▶ **Do this**
Restate word for word the lines of the data below, from the first through the one that has "sc = bpy.context.scene".

++++ Supplied data

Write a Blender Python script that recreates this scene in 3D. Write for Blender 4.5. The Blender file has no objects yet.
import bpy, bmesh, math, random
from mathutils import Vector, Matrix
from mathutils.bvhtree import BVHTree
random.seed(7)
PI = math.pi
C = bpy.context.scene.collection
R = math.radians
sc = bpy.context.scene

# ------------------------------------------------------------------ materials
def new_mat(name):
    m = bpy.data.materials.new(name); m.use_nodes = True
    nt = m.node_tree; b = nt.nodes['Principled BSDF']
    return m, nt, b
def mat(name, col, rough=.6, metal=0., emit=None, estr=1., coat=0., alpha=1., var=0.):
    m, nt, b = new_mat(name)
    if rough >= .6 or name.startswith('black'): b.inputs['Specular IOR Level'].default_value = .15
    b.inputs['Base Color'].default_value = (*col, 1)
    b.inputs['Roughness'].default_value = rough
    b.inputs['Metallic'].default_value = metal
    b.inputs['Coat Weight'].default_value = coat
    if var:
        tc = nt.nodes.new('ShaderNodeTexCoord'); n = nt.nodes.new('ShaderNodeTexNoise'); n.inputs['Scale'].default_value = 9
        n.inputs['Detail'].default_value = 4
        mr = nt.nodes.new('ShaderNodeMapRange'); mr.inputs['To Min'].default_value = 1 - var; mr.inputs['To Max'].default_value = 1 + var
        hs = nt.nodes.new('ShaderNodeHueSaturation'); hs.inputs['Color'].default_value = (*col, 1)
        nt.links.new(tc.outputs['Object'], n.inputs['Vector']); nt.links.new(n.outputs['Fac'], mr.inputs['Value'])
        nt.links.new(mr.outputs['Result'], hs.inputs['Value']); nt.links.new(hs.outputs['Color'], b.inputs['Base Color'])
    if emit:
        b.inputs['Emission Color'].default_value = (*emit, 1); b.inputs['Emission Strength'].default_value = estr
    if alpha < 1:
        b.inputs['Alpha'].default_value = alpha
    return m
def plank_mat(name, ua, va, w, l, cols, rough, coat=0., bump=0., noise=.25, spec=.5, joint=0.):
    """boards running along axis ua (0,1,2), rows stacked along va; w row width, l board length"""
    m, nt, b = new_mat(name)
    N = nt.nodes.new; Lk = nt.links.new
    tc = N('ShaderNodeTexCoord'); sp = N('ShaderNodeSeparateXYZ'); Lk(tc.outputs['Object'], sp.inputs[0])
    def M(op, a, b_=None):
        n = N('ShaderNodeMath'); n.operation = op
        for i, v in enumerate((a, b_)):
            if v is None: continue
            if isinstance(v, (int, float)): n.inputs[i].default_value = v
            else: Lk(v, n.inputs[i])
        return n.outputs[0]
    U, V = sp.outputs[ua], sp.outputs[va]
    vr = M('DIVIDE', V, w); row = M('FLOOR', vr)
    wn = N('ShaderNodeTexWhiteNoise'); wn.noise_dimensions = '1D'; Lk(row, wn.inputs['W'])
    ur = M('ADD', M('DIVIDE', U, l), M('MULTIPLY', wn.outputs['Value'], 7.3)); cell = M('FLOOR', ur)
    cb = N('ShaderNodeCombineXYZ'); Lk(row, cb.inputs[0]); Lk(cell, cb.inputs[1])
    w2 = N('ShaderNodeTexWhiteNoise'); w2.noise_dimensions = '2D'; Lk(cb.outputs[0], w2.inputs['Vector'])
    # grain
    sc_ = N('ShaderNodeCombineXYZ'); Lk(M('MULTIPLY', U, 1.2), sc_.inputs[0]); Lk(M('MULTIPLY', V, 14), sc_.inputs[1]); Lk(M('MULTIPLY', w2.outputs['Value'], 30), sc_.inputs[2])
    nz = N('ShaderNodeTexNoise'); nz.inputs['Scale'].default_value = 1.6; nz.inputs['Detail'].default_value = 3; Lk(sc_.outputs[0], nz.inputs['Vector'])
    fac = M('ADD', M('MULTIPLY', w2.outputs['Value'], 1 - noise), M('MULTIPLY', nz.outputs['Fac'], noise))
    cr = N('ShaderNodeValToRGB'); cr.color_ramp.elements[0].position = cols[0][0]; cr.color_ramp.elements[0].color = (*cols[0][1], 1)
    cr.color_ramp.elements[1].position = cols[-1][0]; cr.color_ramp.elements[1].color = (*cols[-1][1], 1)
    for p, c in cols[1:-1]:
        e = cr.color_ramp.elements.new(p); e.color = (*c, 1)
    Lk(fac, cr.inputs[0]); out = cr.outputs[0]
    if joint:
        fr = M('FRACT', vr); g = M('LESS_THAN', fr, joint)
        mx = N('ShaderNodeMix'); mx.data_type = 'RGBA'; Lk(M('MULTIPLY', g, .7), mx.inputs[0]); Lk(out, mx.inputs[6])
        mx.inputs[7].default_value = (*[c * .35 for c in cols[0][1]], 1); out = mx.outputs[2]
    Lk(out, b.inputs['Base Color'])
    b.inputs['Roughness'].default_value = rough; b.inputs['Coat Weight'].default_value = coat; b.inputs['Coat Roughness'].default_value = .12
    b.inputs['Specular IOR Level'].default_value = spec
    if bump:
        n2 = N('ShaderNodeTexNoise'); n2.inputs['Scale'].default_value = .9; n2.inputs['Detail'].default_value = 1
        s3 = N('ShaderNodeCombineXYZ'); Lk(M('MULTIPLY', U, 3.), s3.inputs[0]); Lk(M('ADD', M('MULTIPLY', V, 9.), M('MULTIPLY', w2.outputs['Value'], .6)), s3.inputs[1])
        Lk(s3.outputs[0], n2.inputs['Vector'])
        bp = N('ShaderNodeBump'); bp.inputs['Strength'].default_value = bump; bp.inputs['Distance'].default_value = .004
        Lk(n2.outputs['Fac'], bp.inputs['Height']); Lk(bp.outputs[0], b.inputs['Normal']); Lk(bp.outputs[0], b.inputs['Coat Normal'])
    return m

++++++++

▶ **Result of this task**
Write a Blender Python script that recreates this scene in 3D. Write for Blender 4.5. The Blender file has no objects yet.
import bpy, bmesh, math, random
from mathutils import Vector, Matrix
from mathutils.bvhtree import BVHTree
random.seed(7)
PI = math.pi
C = bpy.context.scene.collection
R = math.radians
sc = bpy.context.scene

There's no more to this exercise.